TASK REQUIREMENTS -> Copy the data that follows, character for character, minus the pictures.
▼
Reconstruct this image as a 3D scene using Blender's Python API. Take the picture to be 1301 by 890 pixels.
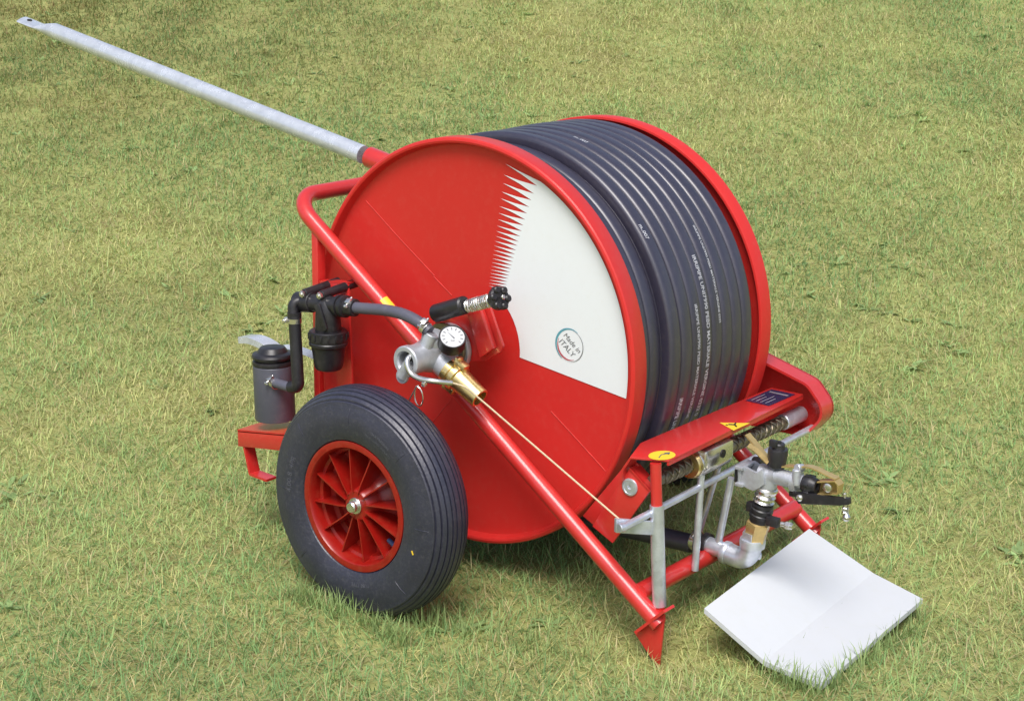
import bpy, bmesh, math, random
import numpy as np
from mathutils import Vector, Matrix
rnd = random.Random(7)
R_ = math.radians
for o in list(bpy.data.objects): bpy.data.objects.remove(o)
scene = bpy.context.scene
COL = scene.collection

# ------------------------------------------------------------------ camera
CAM = Vector((1.8954, -2.2692, 1.2474))
FPX = 2110.2
def _basis(yaw, pit, roll):
    F = Vector((math.sin(yaw)*math.cos(pit), math.cos(yaw)*math.cos(pit), -math.sin(pit)))
    r = Vector((math.cos(yaw), -math.sin(yaw), 0)); u = r.cross(F)
    return F, math.cos(roll)*r + math.sin(roll)*u, -math.sin(roll)*r + math.cos(roll)*u
CF, CR, CU = _basis(-0.6654, 0.2627, 0.0153)
cd = bpy.data.cameras.new('camera'); cam = bpy.data.objects.new('camera', cd); COL.objects.link(cam)
cam.matrix_world = Matrix(((CR.x, CU.x, -CF.x, CAM.x), (CR.y, CU.y, -CF.y, CAM.y), (CR.z, CU.z, -CF.z, CAM.z), (0, 0, 0, 1)))
cd.sensor_width = 36; cd.sensor_fit = 'HORIZONTAL'; cd.lens = FPX/1301*36
cd.clip_start = .05; cd.clip_end = 500
scene.camera = cam
def at(x, y, ax, val):
    """survey a point: where the sight line of photo point (x, y) meets the plane ax = val"""
    d = CF + CR*((x-650.5)/FPX) - CU*((y-445)/FPX)
    i = 'xyz'.index(ax)
    return CAM + d*((val-CAM[i])/d[i])

# ------------------------------------------------------------------ light
SUN_EL, SUN_AZ = R_(58), R_(-60)          # azimuth measured from +X towards +Y
w = bpy.data.worlds.new('World'); scene.world = w; w.use_nodes = True
nt = w.node_tree; nt.nodes.clear()
sky = nt.nodes.new('ShaderNodeTexSky'); sky.sky_type = 'NISHITA'; sky.sun_disc = False
sky.sun_elevation = SUN_EL; sky.sun_rotation = R_(90) - SUN_AZ
sky.air_density = 1.0; sky.dust_density = 3.0; sky.ozone_density = 1.0
bg = nt.nodes.new('ShaderNodeBackground'); bg.inputs[1].default_value = .09
wo = nt.nodes.new('ShaderNodeOutputWorld')
hsv = nt.nodes.new('ShaderNodeHueSaturation'); hsv.inputs['Saturation'].default_value = .8      # thin high cloud
nt.links.new(sky.outputs[0], hsv.inputs['Color']); nt.links.new(hsv.outputs[0], bg.inputs[0]); nt.links.new(bg.outputs[0], wo.inputs[0])
sl = bpy.data.lights.new('sun', 'SUN'); sl.energy = 1.5; sl.angle = R_(30); sl.color = (1, .975, .955)
sun = bpy.data.objects.new('sun', sl); COL.objects.link(sun)
sd = Vector((math.cos(SUN_EL)*math.cos(SUN_AZ), math.cos(SUN_EL)*math.sin(SUN_AZ), math.sin(SUN_EL)))
sun.rotation_euler = sd.to_track_quat('Z', 'Y').to_euler(); sun.location = sd*6
vs = scene.view_settings; scene.display_settings.display_device = 'sRGB'
vs.view_transform = 'Standard'; vs.look = 'None'; vs.exposure = 0.93; vs.gamma = 1; vs.use_curve_mapping = False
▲
WORKED ANSWER ->
Reconstruct this image as a 3D scene using Blender's Python API. Take the picture to be 1301 by 890 pixels.
import bpy, bmesh, math, random
import numpy as np
from mathutils import Vector, Matrix
rnd = random.Random(7)
R_ = math.radians
for o in list(bpy.data.objects): bpy.data.objects.remove(o)
scene = bpy.context.scene
COL = scene.collection

# ------------------------------------------------------------------ camera
CAM = Vector((1.8954, -2.2692, 1.2474))
FPX = 2110.2
def _basis(yaw, pit, roll):
    F = Vector((math.sin(yaw)*math.cos(pit), math.cos(yaw)*math.cos(pit), -math.sin(pit)))
    r = Vector((math.cos(yaw), -math.sin(yaw), 0)); u = r.cross(F)
    return F, math.cos(roll)*r + math.sin(roll)*u, -math.sin(roll)*r + math.cos(roll)*u
CF, CR, CU = _basis(-0.6654, 0.2627, 0.0153)
cd = bpy.data.cameras.new('camera'); cam = bpy.data.objects.new('camera', cd); COL.objects.link(cam)
cam.matrix_world = Matrix(((CR.x, CU.x, -CF.x, CAM.x), (CR.y, CU.y, -CF.y, CAM.y), (CR.z, CU.z, -CF.z, CAM.z), (0, 0, 0, 1)))
cd.sensor_width = 36; cd.sensor_fit = 'HORIZONTAL'; cd.lens = FPX/1301*36
cd.clip_start = .05; cd.clip_end = 500
scene.camera = cam
def at(x, y, ax, val):
    """survey a point: where the sight line of photo point (x, y) meets the plane ax = val"""
    d = CF + CR*((x-650.5)/FPX) - CU*((y-445)/FPX)
    i = 'xyz'.index(ax)
    return CAM + d*((val-CAM[i])/d[i])

# ------------------------------------------------------------------ light
SUN_EL, SUN_AZ = R_(58), R_(-60)          # azimuth measured from +X towards +Y
w = bpy.data.worlds.new('World'); scene.world = w; w.use_nodes = True
nt = w.node_tree; nt.nodes.clear()
sky = nt.nodes.new('ShaderNodeTexSky'); sky.sky_type = 'NISHITA'; sky.sun_disc = False
sky.sun_elevation = SUN_EL; sky.sun_rotation = R_(90) - SUN_AZ
sky.air_density = 1.0; sky.dust_density = 3.0; sky.ozone_density = 1.0
bg = nt.nodes.new('ShaderNodeBackground'); bg.inputs[1].default_value = .09
wo = nt.nodes.new('ShaderNodeOutputWorld')
hsv = nt.nodes.new('ShaderNodeHueSaturation'); hsv.inputs['Saturation'].default_value = .8      # thin high cloud
nt.links.new(sky.outputs[0], hsv.inputs['Color']); nt.links.new(hsv.outputs[0], bg.inputs[0]); nt.links.new(bg.outputs[0], wo.inputs[0])
sl = bpy.data.lights.new('sun', 'SUN'); sl.energy = 1.5; sl.angle = R_(30); sl.color = (1, .975, .955)
sun = bpy.data.objects.new('sun', sl); COL.objects.link(sun)
sd = Vector((math.cos(SUN_EL)*math.cos(SUN_AZ), math.cos(SUN_EL)*math.sin(SUN_AZ), math.sin(SUN_EL)))
sun.rotation_euler = sd.to_track_quat('Z', 'Y').to_euler(); sun.location = sd*6
vs = scene.view_settings; scene.display_settings.display_device = 'sRGB'
vs.view_transform = 'Standard'; vs.look = 'None'; vs.exposure = 0.93; vs.gamma = 1; vs.use_curve_mapping = False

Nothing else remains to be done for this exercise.